09:05 AM EST, 03/07/2025 (MT Newswires) -- Wendy's (WEN) growth guidance through 2028 appears to be "unnecessarily aggressive" given the fast food chain's currently depressed valuation, Wedbush Securities said in a Friday client note.

The company on Thursday said it expects systemwide sales to rise between 5% and 6% annually over the long term and reach between $17.5 billion and $18 billion in 2028. It also projects net restaurant units to increase by 3% to 4% annually and reach between 8,100 and 8,300 by 2028.

Wendy's reiterated its full-year 2025 global systemwide sales growth outlook of 2% to 3%, which Wedbush expects to be driven by positive check and transaction gains. The current consensus on FactSet is for a same-store sales increase of 1.5%.

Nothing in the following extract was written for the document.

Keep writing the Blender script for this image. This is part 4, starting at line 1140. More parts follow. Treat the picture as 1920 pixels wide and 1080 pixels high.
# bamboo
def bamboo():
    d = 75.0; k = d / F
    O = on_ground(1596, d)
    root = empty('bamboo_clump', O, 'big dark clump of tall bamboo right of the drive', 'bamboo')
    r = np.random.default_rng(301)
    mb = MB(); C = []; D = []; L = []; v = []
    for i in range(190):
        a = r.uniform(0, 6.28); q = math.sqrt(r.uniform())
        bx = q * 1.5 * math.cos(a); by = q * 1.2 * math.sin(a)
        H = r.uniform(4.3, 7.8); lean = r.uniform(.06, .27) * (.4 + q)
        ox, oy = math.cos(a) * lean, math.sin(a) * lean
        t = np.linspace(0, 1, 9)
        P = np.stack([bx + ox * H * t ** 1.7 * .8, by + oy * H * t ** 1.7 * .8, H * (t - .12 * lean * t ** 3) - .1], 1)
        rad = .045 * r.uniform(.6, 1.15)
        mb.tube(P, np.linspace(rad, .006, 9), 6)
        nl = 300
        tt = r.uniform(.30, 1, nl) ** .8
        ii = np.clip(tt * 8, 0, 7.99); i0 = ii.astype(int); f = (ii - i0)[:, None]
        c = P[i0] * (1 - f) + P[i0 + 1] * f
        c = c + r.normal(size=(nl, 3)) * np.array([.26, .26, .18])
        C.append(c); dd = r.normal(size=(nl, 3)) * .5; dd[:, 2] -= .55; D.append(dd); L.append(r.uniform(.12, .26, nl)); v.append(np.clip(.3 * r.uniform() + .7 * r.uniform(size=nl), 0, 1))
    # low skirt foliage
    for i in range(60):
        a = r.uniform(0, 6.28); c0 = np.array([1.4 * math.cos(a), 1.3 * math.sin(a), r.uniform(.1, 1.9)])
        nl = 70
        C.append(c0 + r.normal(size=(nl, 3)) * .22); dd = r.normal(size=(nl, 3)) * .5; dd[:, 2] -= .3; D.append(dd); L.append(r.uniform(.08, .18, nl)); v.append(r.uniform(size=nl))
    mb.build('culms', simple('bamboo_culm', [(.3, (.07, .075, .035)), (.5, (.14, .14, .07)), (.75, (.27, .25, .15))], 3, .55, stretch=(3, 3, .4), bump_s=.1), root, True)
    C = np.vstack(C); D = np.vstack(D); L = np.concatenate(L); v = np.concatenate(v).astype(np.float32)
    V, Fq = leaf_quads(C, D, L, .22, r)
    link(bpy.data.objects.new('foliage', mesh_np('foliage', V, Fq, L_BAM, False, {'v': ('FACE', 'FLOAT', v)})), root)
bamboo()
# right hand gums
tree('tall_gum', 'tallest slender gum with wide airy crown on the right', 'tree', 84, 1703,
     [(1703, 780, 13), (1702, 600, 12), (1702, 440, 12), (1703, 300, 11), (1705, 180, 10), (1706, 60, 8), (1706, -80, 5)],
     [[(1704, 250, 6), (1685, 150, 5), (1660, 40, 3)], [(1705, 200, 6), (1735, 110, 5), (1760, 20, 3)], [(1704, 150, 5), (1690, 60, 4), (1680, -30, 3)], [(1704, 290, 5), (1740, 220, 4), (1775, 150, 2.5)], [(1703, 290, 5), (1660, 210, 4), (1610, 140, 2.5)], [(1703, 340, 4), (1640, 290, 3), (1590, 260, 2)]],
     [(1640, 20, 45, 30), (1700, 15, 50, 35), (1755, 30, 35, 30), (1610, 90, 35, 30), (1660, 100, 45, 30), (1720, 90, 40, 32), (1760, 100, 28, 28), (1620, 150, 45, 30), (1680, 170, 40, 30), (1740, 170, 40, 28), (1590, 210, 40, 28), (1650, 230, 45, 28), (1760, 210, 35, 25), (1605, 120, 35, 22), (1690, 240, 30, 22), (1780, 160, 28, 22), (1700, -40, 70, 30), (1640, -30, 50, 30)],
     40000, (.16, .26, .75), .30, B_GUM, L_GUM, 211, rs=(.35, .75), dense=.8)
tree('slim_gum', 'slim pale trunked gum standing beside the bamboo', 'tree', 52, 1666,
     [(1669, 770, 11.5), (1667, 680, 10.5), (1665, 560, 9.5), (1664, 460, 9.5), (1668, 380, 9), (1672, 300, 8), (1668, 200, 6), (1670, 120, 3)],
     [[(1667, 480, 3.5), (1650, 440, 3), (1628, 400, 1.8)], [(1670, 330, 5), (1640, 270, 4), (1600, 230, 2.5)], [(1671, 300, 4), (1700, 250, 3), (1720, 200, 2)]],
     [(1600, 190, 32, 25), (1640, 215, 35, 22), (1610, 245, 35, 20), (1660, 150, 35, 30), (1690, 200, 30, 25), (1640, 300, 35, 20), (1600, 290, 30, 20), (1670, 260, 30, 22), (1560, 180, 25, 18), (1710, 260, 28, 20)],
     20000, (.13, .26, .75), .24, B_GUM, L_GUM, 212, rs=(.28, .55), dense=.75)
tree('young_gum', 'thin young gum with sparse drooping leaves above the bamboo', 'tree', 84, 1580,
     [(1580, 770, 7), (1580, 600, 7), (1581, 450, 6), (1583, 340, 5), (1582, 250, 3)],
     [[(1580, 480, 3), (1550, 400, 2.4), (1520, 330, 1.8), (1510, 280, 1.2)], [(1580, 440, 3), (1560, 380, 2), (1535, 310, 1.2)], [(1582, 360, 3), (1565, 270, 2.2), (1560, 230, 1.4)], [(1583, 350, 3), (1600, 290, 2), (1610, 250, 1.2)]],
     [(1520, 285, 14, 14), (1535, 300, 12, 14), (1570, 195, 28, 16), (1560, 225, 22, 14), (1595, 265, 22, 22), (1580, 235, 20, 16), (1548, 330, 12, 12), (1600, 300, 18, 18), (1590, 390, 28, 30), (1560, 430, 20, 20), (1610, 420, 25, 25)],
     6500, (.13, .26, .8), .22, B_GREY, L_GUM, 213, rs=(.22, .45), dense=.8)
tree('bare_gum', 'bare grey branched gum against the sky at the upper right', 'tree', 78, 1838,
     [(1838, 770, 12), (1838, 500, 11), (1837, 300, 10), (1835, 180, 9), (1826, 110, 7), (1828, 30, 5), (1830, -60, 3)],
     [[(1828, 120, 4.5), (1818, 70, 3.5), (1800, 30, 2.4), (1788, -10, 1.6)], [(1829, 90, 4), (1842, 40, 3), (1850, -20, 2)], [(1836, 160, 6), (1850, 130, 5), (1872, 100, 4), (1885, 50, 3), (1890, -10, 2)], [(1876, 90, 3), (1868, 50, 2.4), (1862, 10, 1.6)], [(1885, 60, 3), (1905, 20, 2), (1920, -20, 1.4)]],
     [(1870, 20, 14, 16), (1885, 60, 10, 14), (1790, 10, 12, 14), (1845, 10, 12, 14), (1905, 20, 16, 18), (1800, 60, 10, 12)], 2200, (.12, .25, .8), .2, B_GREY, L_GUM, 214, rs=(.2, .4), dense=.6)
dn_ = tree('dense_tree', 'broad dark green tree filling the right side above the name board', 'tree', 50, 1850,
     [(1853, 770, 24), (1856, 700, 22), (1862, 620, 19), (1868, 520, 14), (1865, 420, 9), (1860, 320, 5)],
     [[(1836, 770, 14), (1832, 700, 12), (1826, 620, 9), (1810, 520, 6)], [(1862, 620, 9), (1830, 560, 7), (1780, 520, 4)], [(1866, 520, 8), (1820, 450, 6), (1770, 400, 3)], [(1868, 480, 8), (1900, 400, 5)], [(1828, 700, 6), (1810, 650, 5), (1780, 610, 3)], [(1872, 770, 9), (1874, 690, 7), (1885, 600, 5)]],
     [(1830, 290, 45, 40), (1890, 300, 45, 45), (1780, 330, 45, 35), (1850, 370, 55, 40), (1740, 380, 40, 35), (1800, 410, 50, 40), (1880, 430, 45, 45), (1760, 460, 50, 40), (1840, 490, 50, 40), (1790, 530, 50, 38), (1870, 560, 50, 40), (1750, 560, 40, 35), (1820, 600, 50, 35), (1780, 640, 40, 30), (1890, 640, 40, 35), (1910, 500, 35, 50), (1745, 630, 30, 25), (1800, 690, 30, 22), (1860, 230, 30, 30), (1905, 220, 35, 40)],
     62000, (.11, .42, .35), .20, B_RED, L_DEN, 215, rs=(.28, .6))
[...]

"I'm excited about our upcoming innovation and collaborations that will build on our high-quality menu with fresh ingredients as we continue to elevate our customer focus," Wendy's Chief Executive Kirk Tanner said Thursday. The company is investing in building new restaurants around the world and using technology to "increase restaurant profitability," according to Chief Financial Officer Ken Cook.

A more conservative long-term guidance would have been "prudent and palatable" given the company's discount to its own historical valuation and to franchised peers, Wedbush analyst Nick Setyan said. The company's renewed focus on core equities and improving operations such as customer service makes sense, but a lack of incremental emphasis on value could be a risk, the brokerage said.

"We came away incrementally more concerned that quarter-to-quarter comp volatility could become the new norm as management leans into collaborations without effectively addressing value and the continued (if not accelerating) pressure on the lower income customer," Setyan wrote in the note.

Wendy's continues to forecast adjusted earnings before interest, taxes, depreciation and amortization of $550 million to $560 million for the current year and is targeting annual growth of 7% to 8% for the metric in the long term. Wedbush views the 200-basis-point margin opportunity through productivity upgrades, menu mix management and labor optimization, among other factors, as the "most encouraging goal."

The brokerage maintained its neutral rating on Wendy's stock and reiterated the 12-month price target of $16.